The TRAI recommendations are out
(coverage from Rediff,
Sify), and they aren’t as bad as the
Financial Express thought it would be. Key points: local call charges have been hiked, and one of the biggest bugbears of the cellcos,
termination charges, has been addressed: fixed line and WLL operators will pay a fee to cellcos for calls to their network. This means that we are finally getting away from the notion that cellphone use is somehow an elite activity, something only the well-heeled (who can afford to pay for the privilege of receiving calls) do, and can finally see Calling-Party-Pays in India. Of course, cellcos will continue to pay
termination charges to fixed and WLL operators.
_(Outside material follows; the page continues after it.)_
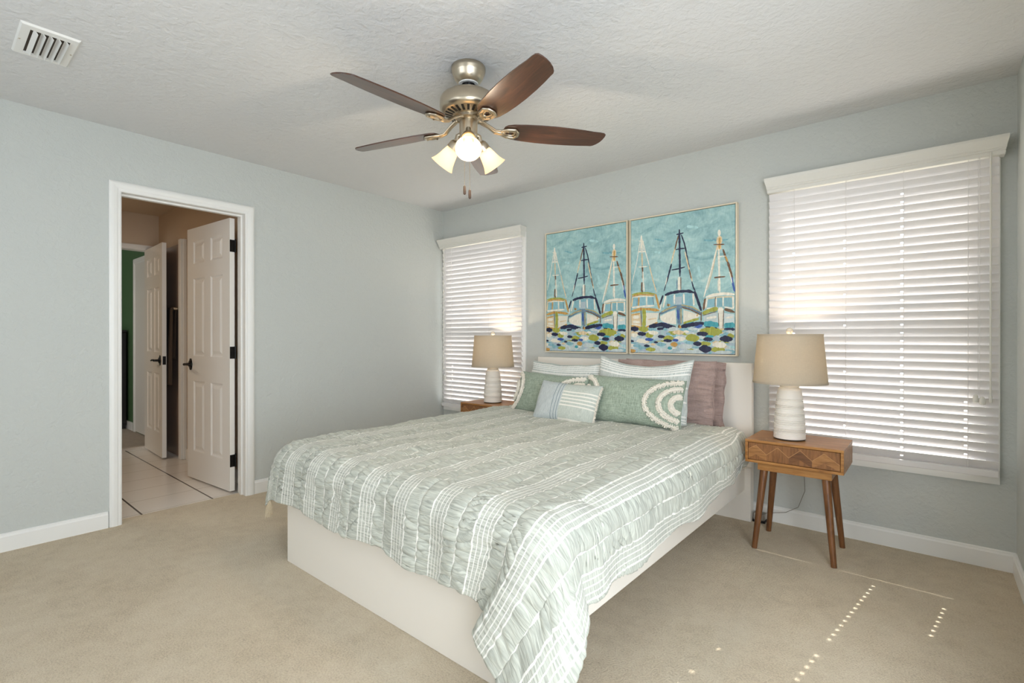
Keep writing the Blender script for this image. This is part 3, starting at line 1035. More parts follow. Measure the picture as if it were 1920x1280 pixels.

I’m happy about this for one reason: cellcos can now quit weaseling about the “unfair playing field” (the same unfair playing field that they were happy to play on for years before they saw real competition in Reliance) and compete on merits. What’ll be even cooler is if the TRAI removes the fiction of “limited mobility” (a.k.a castration of technology by government fiat) and allowed WLL operators to allow full-mobility services after paying the necessary fees. Given that the Ambanis and Pramod Mahajan is open to this, I expect this to happen within the next three months. This is a win-win for everyone as far as I see: companies compete on their strengths, customers get real choice in choosing services based on what is important to them, the telecom market itself grows:
| |
GSM Networks |
CDMA 2000 Networks |
Copper Line Networks |
| Cost of connection |
Low |
Low |
High |
| Cost of equipment (handset) |
Low |
High |
Very Low |
| Local call cost |
High |
High |
Low (even after removing subsidy) |
Long distance call cost (assuming LD provider provides equal
access) |
Higher than local |
Higher than local |
Higher than local |
| Data rate |
9.6k/s (shared) |
144k/s (shared) |
56k/s |
| Cost of upgrading network for medium-speed data (120k/s) |
Substantial |
None |
High (to ISDN) |
| Cost of upgrading network for high-speed data (2M/s) |
High |
Negligible |
Very high (to DSL) |
| Mobility |
Yes |
Yes |
Limited (cordless solutions) |
It’s pretty apparent that GSM cellcos have a real opportunity to rule the
mobile voice market, given dirt-cheap handsets (This is CDMA’s Achilles’ Heel).
Mobile CDMA networks (even limited mobile ones) will rule the mobile data market
in the near term if they can deploy
CDMA 2000 1XEV-DO
quickly. Despite what they say, I think GSM cellcos in India will have trouble deploying 3G/WCDMA –
even now, except for BPL in Bombay, cellcos’ 2.5G/MMS plans are vaporware (Airtel is particularly galling,
with a its-here-real-soon-now announcement every six months). Considering the
serious issues
3G/WCDMA has with carrier/handset compatibility and backward compatiblity, I don’t see
3G offerings from Indian GSM cellcos at affordable prices anytime soon.
And of course, you cannot afford to forget that between Reliance and Bharti,
there’s about 90,000km of fiber laid out in India. Reliance plans to take this
to corporations in mid-2003, and to homes by end-2003 — the "last mile" being
Ethernet in this case:
| |
Ethernet Networks |
| Cost of connection (after laid-down fiber) |
Lower than Copper-Line, higher than GSM/CDMA |
| Cost of equipment (hub) |
Low |
| Local call cost (VoIP, voice chat) |
Packet switched network, distance is irrelevant* |
| Long distance call cost (assuming nationwide network) |
Packet switched network, distance is irrelevant |
| Data rate |
100M/s |
| Cost of upgrading to higher rates (~G/s) |
Negligible |
| Mobility |
Limited (802.11b (11M/s) and 802.11a/g (50M/s)) |
Given their ability to mess up with clockwork precision, I can’t even begin
to imagine what the TRAI will make of all this. But if Reliance and Bharti are
to really leverage their investment in fiber, then not offering this to paying
customers is unthinkable for them… it’s only a matter of time before they do.
India’s telecom biz is in for some very
interesting
times.
*VoIP is currently not permitted for intra-India calls. But with
proliferation of broadband, either VoIP has to be allowed or telcos will lose
revenue to peer-to-peer voice chat software, which despite causing a
lot of frustration to telcos will be impossible to ban.